The ol' paper press, rightfully feeling it's being pushed towards the exit by electronic media (and also the trolling crowd), doesn't fare much better in the fakenews department. A typical instance, in the leading Belgian daily Le Soir, is the claim time and again that the Belgian people have never been so rich. This usually happens when the official statistics on savings and other personal assets are published. It is of course a pure lie. The so-called gigantic riches people are said to possess is built on an average, total sum divided by total sum of people, thereby supposing the riches were shared equally by all. Some joke. I've written a lot on that kind of fakenews (f.i. here http://www.gresea.be/spip.php?article1091, it's in French). Another recent instance is the Dutch paper NCR Handelsblad. The piece was about Russian meddling (trolling, hacking, etc.) in the US election process following publication of the US report investigating the matter. It was headlined with the statement that the Russian did meddle - but no proof or clear-cut exhibit were there to be found if you read the article in full. So it goes. Fakenews is routine in the newsrooms.

Media unpeople

Fakenews, of course, is just another word for propaganda. When the second Cold War started in and around 1945 (the first cold war kicked off in 1917), the US Information Agency was created as vehicle for the propaganda. Some time later, they came up with a cute word for it. The new name for propaganda was "public diplomacy". This was in the mid-1960s. Unrest was growing at the time in Europe, what with the Vietnam war. Public diplomacy seemed a more subtle way to subvert brains and it took many such forms. A third or so of German parliamentary members, for instance, were invited to visit the US on "exchange" programs set up by the Agency. Be our guest, enjoy your stay, remember the Free World paid for it. (You can read that in a paper by Kathleen Burke reviewing Nicholson Cull's book on the Cold War in the TLS dated June 12th, 2009.)
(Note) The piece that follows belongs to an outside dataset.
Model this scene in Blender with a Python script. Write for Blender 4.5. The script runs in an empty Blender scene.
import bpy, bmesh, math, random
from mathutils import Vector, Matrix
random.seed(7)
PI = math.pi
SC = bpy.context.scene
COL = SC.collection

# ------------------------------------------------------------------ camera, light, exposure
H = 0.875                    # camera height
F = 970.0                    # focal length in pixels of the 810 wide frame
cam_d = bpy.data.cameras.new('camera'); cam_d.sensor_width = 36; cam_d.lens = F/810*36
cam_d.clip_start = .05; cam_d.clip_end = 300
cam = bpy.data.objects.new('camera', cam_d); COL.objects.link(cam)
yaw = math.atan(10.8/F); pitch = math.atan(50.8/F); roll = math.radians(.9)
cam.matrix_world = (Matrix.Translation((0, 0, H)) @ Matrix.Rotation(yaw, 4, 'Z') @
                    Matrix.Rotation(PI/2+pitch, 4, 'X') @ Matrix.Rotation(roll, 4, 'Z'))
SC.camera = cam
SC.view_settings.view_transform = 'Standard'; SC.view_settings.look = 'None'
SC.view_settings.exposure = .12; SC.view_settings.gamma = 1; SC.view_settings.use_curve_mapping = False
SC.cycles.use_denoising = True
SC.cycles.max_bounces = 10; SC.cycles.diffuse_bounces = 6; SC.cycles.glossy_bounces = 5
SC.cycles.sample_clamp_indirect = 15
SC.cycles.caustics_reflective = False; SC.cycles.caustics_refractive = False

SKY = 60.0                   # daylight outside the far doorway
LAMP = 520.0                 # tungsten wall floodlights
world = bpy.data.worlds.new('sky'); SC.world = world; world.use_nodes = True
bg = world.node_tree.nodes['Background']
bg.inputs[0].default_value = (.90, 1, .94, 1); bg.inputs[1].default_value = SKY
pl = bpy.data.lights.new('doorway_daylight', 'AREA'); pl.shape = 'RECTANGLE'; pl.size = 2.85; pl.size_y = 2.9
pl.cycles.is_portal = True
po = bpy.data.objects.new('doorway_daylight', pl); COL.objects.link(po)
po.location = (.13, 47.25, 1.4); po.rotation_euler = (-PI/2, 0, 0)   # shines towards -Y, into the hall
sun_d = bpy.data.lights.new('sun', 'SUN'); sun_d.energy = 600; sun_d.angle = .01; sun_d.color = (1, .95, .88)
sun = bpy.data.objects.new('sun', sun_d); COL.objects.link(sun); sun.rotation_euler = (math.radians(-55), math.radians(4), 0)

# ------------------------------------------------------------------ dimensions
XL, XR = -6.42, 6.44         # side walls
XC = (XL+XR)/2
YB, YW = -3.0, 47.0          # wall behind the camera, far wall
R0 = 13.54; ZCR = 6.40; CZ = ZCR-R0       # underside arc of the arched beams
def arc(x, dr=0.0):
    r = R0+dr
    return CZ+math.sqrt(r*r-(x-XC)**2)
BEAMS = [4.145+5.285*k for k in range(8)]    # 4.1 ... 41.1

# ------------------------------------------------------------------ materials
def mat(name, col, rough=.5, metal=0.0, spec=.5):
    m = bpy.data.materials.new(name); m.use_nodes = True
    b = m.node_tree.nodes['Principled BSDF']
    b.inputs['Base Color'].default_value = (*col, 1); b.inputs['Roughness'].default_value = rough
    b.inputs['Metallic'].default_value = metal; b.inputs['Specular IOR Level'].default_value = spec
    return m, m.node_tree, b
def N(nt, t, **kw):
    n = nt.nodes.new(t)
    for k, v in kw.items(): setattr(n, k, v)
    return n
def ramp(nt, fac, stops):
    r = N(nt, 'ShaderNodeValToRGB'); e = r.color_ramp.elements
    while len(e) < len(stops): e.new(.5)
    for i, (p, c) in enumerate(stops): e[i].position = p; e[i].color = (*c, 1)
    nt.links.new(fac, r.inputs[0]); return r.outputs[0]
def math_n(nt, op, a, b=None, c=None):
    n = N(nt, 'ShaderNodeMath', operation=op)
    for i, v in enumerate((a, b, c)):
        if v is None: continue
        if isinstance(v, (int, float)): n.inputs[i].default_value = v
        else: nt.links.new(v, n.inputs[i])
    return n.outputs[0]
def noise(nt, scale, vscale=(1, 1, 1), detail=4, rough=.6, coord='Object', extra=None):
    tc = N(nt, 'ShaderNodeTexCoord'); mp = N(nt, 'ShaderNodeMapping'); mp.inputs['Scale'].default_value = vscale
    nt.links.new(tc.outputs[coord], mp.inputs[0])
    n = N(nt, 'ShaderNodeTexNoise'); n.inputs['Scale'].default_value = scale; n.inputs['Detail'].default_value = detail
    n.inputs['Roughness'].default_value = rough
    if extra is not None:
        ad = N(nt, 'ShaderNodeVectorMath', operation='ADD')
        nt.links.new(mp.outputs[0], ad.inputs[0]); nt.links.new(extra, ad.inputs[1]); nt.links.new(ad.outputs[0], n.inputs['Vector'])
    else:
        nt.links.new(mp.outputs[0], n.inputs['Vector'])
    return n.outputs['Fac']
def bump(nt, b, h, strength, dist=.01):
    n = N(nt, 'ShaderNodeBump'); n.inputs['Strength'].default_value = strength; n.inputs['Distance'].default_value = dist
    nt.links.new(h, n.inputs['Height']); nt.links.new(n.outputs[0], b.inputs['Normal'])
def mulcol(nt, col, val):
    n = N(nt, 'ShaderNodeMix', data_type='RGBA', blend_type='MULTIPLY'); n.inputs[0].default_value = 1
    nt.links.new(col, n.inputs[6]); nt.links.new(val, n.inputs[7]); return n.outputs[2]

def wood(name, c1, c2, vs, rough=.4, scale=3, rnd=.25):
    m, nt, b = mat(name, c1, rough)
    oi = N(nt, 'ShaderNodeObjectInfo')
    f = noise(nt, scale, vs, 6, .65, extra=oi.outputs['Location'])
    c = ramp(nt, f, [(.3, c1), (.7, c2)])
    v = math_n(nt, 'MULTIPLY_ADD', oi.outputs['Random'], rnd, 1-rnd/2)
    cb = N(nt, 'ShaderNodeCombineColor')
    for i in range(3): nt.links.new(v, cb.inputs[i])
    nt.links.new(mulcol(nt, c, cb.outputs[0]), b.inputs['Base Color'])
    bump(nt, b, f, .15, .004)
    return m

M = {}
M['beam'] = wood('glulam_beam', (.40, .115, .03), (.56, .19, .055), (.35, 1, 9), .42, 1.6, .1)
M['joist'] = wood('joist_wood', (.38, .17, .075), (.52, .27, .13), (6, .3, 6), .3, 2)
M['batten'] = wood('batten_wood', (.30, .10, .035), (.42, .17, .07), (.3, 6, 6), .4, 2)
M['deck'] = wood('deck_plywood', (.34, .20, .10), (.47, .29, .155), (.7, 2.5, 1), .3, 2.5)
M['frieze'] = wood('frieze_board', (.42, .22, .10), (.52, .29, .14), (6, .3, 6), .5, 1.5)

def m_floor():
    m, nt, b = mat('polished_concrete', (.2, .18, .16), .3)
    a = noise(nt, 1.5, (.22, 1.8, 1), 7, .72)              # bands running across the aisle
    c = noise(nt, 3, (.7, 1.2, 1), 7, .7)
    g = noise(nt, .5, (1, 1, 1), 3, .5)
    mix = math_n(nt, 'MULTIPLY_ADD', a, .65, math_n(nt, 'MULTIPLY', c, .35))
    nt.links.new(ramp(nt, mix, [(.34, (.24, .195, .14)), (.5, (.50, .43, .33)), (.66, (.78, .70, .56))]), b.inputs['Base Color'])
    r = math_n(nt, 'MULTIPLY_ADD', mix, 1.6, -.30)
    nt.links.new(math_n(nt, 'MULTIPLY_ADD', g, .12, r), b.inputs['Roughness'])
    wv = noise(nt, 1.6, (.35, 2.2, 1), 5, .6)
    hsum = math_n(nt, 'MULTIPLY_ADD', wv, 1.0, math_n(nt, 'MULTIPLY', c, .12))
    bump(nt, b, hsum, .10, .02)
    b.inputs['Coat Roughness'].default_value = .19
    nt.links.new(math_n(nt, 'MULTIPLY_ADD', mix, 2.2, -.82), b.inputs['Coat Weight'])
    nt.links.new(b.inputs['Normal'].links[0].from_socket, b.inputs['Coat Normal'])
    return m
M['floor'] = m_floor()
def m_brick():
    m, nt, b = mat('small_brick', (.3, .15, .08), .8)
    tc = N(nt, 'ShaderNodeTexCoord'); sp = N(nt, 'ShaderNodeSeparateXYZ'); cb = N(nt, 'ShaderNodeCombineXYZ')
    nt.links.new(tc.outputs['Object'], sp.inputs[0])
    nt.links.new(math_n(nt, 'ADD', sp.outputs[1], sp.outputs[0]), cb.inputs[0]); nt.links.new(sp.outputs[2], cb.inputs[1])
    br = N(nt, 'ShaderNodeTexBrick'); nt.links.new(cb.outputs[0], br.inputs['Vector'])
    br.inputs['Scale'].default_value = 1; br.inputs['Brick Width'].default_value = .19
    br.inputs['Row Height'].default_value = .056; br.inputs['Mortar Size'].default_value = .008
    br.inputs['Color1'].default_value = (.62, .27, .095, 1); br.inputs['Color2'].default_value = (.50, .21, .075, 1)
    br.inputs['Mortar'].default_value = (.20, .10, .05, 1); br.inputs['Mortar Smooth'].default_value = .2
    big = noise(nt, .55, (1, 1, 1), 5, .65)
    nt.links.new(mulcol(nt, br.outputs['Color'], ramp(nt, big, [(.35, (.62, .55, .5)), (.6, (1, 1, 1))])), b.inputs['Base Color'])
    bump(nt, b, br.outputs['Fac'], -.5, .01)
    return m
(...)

It stands to reason. As long as there will be haves and haves not (class war, betwix people, states and so forth), a war of words will prevail. The Decodex device is a case in point. Whoever writes anything positive on Russia & Putin, on Syria & Assad, on Cuba & the late Fidel Castro will be fingered and black-listed as unreliable. And censored, erased from public debate. Take Ignacio Ramonet, long the head of the French monthly Monde diplomatique and author of a long fine book of conversations with Castro. When Fidel died on November 26th, 2016, Ramonet publicly re-stated his respect for the departed revolutionary (hailed in most parts in the Third World, needless to say). Well, he shouldn't have. He shouldn't have written the book either. When his book came out, in 2006, he lost access to the Spanish daily El País, for which he wrote regularly until then, and yet another Spanish paper. He was no longer mentioned in its columns either, he had become, in the fine wording of John Pilger, a member of the "media unpeople". The same process happened in France where the public service radio station France Culture shut down his weekly Saturday slot and the University Paris-VII teared up his contract, no explanation given. At the righteous Le Monde, of course, he was banned outright. (You can read all about in his own words, in French, right here: https://histoireetsociete.wordpress.com/2016/12/09/la-dictature-mediatique-a-lere-de-la-post-verite-fidel-castro-et-la-repression-contre-les-intellectuels-par-ignacio-ramonet/)

In Nato We Trust

It happens everywhere and, always, along the same lines, the same divide. In Sweden, for instance, the official-sounding Institute for Foreign Affairs has published a report on the coverage of issues relating to Nato, of which Sweden is not a member - yet, its long-standing neutrality policy being put to hard test by a rising number of lobbyists campaigning to make Sweden join up with the "good guys". The lobbyists obviously had a hand in the drafting of the report. The left-leaning evening paper Aftonbladet, for instance, was so to say "codexed" (read: vilified), on very spurious grounds, for not having taken a vigorous anti-Russia stance in the Ukrainan tug of war. Its articles on fascist groupings in Ukraina or that country's moves to rehabilitate war criminals: not okay at all, clearly shows a bias in support of Putin. So Romanet is not quite alone.

Whoever is not Nato-friendly is branded as some kind of traitor. Åsa Linderberg, chief of the paper's cultural pages, has written a fine piece on the subject (if you can read Swedish, it's here http://www.aftonbladet.se/kultur/a/ErWvo/forsvara-det-fria-ordet, published January 10th, 2017 with the title "In defense of the free word"). As the then Secretary general of Nato Anders Fogh Rasmussen once famously stated in 2009 in a speech in the US, voicing his concerns: the public debate, he said, "has started to go in the wrong direction" (quoted from the Financial Times, September 10th, 2009). No comment needed there...

In 1807, Heinrich von Kleist wrote a short piece entitled "A manual of French journalism" in which he set up a few rules. One of them reads: "People are indifferent to what they don't know." Another one spelled out the following newsroom guideline: "People hold true whatever is repeated thrice." In other words, propaganda has to be hammered into people's minds. And best of all, all news that don't fit to be printed should be made unknown. So it goes.